Take the lines from the beginning of the material through the line containing "SC.cycles.sample_clamp_indirect = 4.0" and retype them exactly, leaving the pictures out.
-- BEGIN Source data --
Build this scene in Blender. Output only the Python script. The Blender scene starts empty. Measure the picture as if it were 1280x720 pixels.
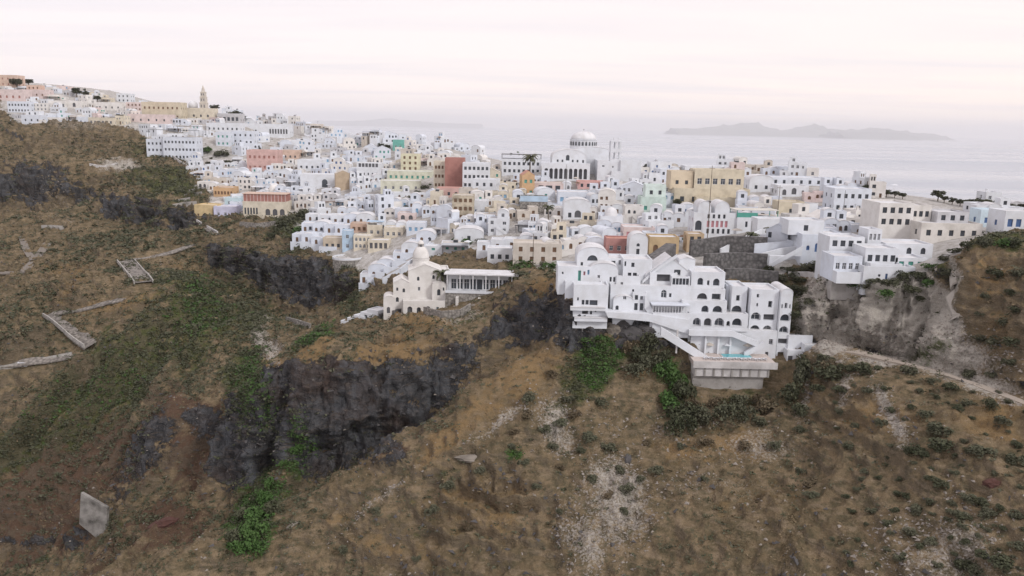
import bpy, math, random
import numpy as np
from mathutils import Matrix, Vector
from mathutils.geometry import tessellate_polygon

random.seed(7)
RNG = np.random.default_rng(7)
SC = bpy.context.scene
COL = SC.collection
R = math.radians

# ------------------------------------------------------------------ camera
CAM_Z = 255.0
FPX = 1000.0                       # focal length in pixels of the 1280 wide photograph
PITCH, ROLL = R(11.55), R(1.2)
_F = Vector((0, math.cos(PITCH), -math.sin(PITCH)))
_R0 = Vector((1, 0, 0))
_U0 = Vector((0, math.sin(PITCH), math.cos(PITCH)))
_R = _R0 * math.cos(ROLL) + _U0 * math.sin(ROLL)
_U = _U0 * math.cos(ROLL) - _R0 * math.sin(ROLL)
cam_data = bpy.data.cameras.new("camera")
cam = bpy.data.objects.new("camera", cam_data)
COL.objects.link(cam)
cam_data.sensor_width = 36.0
cam_data.lens = 36.0 * FPX / 1280.0
cam_data.clip_start, cam_data.clip_end = 1.0, 200000.0
m = Matrix.Identity(4)
for i in range(3):
    m[i][0], m[i][1], m[i][2] = _R[i], _U[i], -_F[i]
m[2][3] = CAM_Z
cam.matrix_world = m
SC.camera = cam

# ------------------------------------------------------------------ light and sky
SC.view_settings.view_transform = 'Standard'
SC.view_settings.look = 'None'
SC.view_settings.gamma = 1.0
SC.view_settings.exposure = 0.15
SC.view_settings.use_curve_mapping = False
SC.cycles.max_bounces = 5
SC.cycles.diffuse_bounces = 2
SC.cycles.glossy_bounces = 2
SC.cycles.transmission_bounces = 2
SC.cycles.volume_bounces = 3
SC.cycles.use_denoising = True
SC.cycles.sample_clamp_indirect = 4.0

SUN_EL, SUN_AZ = R(36), R(134)      # azimuth clockwise from +Y: behind the camera and a little to its left
world = bpy.data.worlds.new("World")
SC.world = world
world.use_nodes = True
nt = world.node_tree
nt.nodes.clear()
def N(t, kind, **kw):
    n = t.nodes.new(kind)
    for k, v in kw.items():
        setattr(n, k, v)
    return n
def mixc(t, fac, a, b, mode='MIX'):
    n = N(t, 'ShaderNodeMix', data_type='RGBA', blend_type=mode)
    for sock, val in ((n.inputs[0], fac), (n.inputs[6], a), (n.inputs[7], b)):
        if isinstance(val, (int, float)):
            sock.default_value = val
        elif isinstance(val, (tuple, list)):
            sock.default_value = (*val, 1) if len(val) == 3 else val
        else:
            t.links.new(val, sock)
    return n.outputs[2]
def ramp(t, fac, stops, interp='LINEAR'):
    n = N(t, 'ShaderNodeValToRGB')
    n.color_ramp.interpolation = interp
    el = n.color_ramp.elements
    while len(el) < len(stops):
        el.new(0.5)
    for e, (p, c) in zip(el, stops):
        e.position = p
        e.color = (c, c, c, 1) if isinstance(c, (int, float)) else (*c, 1)
    t.links.new(fac, n.inputs[0])
    return n.outputs[0]
def math_(t, op, a, b=None, clamp=False):
    n = N(t, 'ShaderNodeMath', operation=op, use_clamp=clamp)
    for sock, val in ((n.inputs[0], a), (n.inputs[1], b)):
        if val is None:
            continue
        if isinstance(val, (int, float)):
            sock.default_value = val
        else:
            t.links.new(val, sock)
    return n.outputs[0]
def noise(t, vec, scale, detail=4.0, rough=0.55, dist=0.0):
    n = N(t, 'ShaderNodeTexNoise')
    n.inputs['Scale'].default_value = scale
    n.inputs['Detail'].default_value = detail
    n.inputs['Roughness'].default_value = rough
    n.inputs['Distortion'].default_value = dist
    if vec is not None:
        t.links.new(vec, n.inputs['Vector'])
    return n.outputs[0]

sky = N(nt, 'ShaderNodeTexSky', sky_type='NISHITA')
sky.sun_disc = False
sky.sun_elevation, sky.sun_rotation = SUN_EL, SUN_AZ
tc = N(nt, 'ShaderNodeTexCoord')
sep = N(nt, 'ShaderNodeSeparateXYZ')
nt.links.new(tc.outputs['Generated'], sep.inputs[0])
# thin high cloud deck: the noise is laid on a plane overhead, so its bands flatten towards the horizon
den = math_(nt, 'ADD', math_(nt, 'MAXIMUM', sep.outputs[2], 0.0), 0.045)
cx = math_(nt, 'DIVIDE', sep.outputs[0], den)
cy = math_(nt, 'DIVIDE', sep.outputs[1], den)
comb = N(nt, 'ShaderNodeCombineXYZ')
nt.links.new(math_(nt, 'MULTIPLY', cx, 0.32), comb.inputs[0])
nt.links.new(cy, comb.inputs[1])
cl1 = noise(nt, comb.outputs[0], 0.75, 5.0, 0.55, 0.35)
cl2 = noise(nt, comb.outputs[0], 0.2, 3.0, 0.5, 0.2)
warm = math_(nt, 'ADD', math_(nt, 'MULTIPLY', sep.outputs[0], 0.75), 0.45, True)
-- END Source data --
Answer in full:
Build this scene in Blender. Output only the Python script. The Blender scene starts empty. Measure the picture as if it were 1280x720 pixels.
import bpy, math, random
import numpy as np
from mathutils import Matrix, Vector
from mathutils.geometry import tessellate_polygon

random.seed(7)
RNG = np.random.default_rng(7)
SC = bpy.context.scene
COL = SC.collection
R = math.radians

# ------------------------------------------------------------------ camera
CAM_Z = 255.0
FPX = 1000.0                       # focal length in pixels of the 1280 wide photograph
PITCH, ROLL = R(11.55), R(1.2)
_F = Vector((0, math.cos(PITCH), -math.sin(PITCH)))
_R0 = Vector((1, 0, 0))
_U0 = Vector((0, math.sin(PITCH), math.cos(PITCH)))
_R = _R0 * math.cos(ROLL) + _U0 * math.sin(ROLL)
_U = _U0 * math.cos(ROLL) - _R0 * math.sin(ROLL)
cam_data = bpy.data.cameras.new("camera")
cam = bpy.data.objects.new("camera", cam_data)
COL.objects.link(cam)
cam_data.sensor_width = 36.0
cam_data.lens = 36.0 * FPX / 1280.0
cam_data.clip_start, cam_data.clip_end = 1.0, 200000.0
m = Matrix.Identity(4)
for i in range(3):
    m[i][0], m[i][1], m[i][2] = _R[i], _U[i], -_F[i]
m[2][3] = CAM_Z
cam.matrix_world = m
SC.camera = cam

# ------------------------------------------------------------------ light and sky
SC.view_settings.view_transform = 'Standard'
SC.view_settings.look = 'None'
SC.view_settings.gamma = 1.0
SC.view_settings.exposure = 0.15
SC.view_settings.use_curve_mapping = False
SC.cycles.max_bounces = 5
SC.cycles.diffuse_bounces = 2
SC.cycles.glossy_bounces = 2
SC.cycles.transmission_bounces = 2
SC.cycles.volume_bounces = 3
SC.cycles.use_denoising = True
SC.cycles.sample_clamp_indirect = 4.0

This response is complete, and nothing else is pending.